Start DATA ROWS
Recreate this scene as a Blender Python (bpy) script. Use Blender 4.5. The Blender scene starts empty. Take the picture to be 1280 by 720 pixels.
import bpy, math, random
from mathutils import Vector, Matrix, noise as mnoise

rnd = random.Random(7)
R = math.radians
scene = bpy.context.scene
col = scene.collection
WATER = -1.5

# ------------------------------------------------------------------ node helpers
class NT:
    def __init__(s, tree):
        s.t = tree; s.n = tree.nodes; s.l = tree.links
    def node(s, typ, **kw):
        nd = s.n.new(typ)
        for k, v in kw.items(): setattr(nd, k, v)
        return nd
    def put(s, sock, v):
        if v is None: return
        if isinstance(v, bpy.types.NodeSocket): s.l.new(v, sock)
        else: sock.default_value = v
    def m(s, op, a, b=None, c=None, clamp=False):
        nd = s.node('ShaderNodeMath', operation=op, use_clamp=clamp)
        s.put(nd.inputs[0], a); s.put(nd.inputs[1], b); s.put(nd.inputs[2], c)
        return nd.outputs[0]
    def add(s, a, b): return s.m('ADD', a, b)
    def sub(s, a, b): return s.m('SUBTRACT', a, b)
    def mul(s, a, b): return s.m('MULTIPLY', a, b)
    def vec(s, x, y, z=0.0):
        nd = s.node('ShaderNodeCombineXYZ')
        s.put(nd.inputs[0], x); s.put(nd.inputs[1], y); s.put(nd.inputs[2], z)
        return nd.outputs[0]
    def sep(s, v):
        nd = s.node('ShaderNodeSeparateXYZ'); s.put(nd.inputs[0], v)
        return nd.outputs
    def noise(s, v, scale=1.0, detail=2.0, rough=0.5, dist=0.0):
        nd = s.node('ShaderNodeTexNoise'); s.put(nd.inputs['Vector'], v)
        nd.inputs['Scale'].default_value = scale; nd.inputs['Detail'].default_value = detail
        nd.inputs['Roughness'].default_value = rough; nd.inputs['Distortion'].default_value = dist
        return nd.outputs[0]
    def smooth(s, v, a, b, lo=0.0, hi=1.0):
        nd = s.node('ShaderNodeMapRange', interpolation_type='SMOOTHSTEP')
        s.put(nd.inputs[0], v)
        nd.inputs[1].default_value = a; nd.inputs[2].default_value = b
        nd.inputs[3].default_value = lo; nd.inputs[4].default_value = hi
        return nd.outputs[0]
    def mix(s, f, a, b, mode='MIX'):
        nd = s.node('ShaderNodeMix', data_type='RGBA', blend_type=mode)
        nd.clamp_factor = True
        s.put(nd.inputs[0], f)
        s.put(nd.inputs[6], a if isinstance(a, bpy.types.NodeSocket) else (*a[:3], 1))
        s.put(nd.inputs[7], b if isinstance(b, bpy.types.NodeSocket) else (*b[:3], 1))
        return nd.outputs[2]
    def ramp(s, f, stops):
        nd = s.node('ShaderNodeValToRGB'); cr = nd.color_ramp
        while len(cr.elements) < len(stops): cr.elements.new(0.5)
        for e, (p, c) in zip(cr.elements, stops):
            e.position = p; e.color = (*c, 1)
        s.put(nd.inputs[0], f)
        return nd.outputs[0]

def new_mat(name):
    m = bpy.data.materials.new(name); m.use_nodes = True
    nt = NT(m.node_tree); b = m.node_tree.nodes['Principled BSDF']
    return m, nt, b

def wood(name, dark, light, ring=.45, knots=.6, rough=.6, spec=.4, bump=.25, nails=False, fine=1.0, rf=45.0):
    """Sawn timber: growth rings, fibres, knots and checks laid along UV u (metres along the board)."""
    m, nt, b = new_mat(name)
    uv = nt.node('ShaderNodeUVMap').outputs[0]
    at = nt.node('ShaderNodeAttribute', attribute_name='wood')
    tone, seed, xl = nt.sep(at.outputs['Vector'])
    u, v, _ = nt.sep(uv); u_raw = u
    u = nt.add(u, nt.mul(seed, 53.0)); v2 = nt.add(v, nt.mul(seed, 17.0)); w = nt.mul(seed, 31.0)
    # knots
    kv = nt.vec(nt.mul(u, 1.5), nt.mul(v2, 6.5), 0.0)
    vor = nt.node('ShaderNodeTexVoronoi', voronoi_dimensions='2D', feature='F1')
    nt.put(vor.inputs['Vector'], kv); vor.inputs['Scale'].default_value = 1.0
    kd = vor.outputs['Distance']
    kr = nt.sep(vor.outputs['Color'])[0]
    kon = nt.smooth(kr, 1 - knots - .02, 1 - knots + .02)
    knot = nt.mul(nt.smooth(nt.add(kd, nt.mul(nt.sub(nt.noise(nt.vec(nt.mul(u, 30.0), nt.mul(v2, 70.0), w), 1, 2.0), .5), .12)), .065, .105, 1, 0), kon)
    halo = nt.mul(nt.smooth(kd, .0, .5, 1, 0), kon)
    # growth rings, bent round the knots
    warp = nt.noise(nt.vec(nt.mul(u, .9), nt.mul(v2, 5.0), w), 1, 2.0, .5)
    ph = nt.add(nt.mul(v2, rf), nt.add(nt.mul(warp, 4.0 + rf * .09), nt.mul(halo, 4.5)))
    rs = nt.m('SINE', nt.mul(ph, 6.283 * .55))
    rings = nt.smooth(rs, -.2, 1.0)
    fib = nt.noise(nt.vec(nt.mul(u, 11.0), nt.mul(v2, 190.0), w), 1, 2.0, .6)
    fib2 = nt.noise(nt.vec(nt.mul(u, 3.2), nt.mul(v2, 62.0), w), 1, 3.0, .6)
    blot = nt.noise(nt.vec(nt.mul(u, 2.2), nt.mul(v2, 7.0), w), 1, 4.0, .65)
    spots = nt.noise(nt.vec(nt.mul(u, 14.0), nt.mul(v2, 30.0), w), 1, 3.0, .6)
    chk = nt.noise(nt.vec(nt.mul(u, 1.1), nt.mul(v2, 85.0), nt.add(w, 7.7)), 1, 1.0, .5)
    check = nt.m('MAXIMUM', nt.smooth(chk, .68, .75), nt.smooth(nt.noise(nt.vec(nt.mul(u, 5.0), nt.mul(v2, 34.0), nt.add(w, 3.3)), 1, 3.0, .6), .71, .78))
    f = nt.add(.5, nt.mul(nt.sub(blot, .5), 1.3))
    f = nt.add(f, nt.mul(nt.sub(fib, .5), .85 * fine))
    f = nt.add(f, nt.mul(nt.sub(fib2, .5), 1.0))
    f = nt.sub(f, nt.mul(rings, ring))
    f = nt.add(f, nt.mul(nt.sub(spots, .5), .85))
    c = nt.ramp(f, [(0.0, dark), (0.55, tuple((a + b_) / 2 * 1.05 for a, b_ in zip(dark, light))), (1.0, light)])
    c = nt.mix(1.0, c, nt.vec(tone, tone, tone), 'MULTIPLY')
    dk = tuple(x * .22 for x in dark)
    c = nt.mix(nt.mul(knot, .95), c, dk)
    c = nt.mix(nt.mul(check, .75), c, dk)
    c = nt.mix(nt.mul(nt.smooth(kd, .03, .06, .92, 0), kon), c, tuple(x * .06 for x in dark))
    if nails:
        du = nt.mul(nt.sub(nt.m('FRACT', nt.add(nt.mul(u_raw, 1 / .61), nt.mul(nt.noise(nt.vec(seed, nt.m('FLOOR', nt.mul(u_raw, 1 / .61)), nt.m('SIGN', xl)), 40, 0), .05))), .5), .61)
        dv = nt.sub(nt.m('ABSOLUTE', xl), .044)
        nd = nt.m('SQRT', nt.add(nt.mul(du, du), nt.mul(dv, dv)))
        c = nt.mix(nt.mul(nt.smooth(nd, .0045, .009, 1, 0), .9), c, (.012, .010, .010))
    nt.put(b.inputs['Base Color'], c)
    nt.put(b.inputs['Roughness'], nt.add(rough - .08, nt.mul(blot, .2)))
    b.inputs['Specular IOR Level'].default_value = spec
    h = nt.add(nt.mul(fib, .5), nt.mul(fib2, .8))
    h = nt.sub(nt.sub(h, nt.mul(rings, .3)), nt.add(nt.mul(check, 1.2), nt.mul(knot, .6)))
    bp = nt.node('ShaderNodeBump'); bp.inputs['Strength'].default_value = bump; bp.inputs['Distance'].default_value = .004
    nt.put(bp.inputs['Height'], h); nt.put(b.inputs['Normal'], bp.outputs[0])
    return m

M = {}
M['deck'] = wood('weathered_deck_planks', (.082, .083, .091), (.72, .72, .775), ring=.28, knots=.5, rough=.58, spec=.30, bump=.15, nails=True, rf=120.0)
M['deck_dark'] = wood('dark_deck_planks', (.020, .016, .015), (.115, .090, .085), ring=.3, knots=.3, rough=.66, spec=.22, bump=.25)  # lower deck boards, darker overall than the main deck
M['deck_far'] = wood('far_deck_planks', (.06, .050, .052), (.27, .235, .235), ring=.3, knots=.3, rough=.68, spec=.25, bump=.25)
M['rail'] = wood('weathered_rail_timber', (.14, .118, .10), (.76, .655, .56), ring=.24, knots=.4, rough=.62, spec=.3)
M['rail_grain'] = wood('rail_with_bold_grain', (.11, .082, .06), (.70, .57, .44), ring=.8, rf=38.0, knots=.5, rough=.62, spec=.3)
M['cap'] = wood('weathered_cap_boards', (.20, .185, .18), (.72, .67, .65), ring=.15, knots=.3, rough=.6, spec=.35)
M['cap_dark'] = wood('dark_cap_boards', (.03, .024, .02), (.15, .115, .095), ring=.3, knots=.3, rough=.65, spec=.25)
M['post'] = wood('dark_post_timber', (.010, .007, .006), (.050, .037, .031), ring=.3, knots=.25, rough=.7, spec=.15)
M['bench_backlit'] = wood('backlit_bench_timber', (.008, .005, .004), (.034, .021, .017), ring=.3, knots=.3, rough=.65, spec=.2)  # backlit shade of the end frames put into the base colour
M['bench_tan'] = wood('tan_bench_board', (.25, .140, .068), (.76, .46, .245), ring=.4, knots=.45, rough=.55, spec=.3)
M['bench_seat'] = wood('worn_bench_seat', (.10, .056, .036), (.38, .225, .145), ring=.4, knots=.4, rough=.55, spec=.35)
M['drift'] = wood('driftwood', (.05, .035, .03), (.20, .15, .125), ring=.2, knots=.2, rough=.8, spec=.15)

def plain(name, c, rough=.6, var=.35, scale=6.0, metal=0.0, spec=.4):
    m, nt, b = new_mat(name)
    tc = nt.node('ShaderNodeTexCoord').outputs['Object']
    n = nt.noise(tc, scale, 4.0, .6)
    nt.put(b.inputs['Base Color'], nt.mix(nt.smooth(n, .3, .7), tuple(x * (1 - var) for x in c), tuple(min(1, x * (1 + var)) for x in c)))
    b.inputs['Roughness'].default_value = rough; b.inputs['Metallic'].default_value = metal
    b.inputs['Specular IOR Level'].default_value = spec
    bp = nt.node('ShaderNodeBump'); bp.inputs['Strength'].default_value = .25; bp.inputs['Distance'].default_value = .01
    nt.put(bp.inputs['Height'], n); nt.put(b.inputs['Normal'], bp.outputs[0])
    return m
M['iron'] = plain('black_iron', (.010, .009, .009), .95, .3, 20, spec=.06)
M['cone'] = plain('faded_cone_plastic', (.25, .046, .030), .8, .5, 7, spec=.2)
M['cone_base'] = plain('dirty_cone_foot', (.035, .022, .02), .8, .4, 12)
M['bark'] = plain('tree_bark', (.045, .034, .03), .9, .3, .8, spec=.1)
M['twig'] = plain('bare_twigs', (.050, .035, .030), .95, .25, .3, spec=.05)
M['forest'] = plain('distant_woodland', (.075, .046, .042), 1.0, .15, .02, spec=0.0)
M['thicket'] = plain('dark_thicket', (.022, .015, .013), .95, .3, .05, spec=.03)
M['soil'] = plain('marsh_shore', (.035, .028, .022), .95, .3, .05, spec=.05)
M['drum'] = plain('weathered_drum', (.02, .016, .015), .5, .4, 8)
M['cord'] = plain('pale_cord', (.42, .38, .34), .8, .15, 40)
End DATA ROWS
Start DATA ROWS
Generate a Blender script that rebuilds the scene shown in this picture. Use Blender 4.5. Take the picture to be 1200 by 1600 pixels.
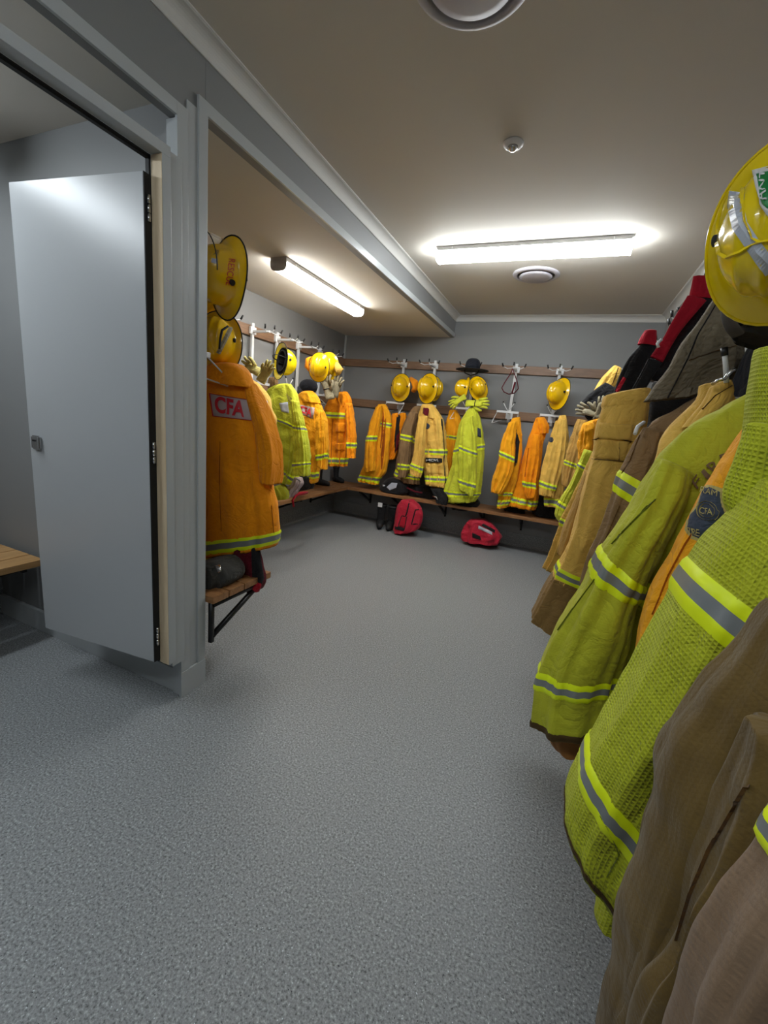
End DATA ROWS
## PROBLEM TO SOLVE
Write out only the lines that run from the line containing "Recreate this scene" through the line containing "WATER = -1.5", both included, exactly as they appear above.

## RESPONSE
Recreate this scene as a Blender Python (bpy) script. Use Blender 4.5. The Blender scene starts empty. Take the picture to be 1280 by 720 pixels.
import bpy, math, random
from mathutils import Vector, Matrix, noise as mnoise

rnd = random.Random(7)
R = math.radians
scene = bpy.context.scene
col = scene.collection
WATER = -1.5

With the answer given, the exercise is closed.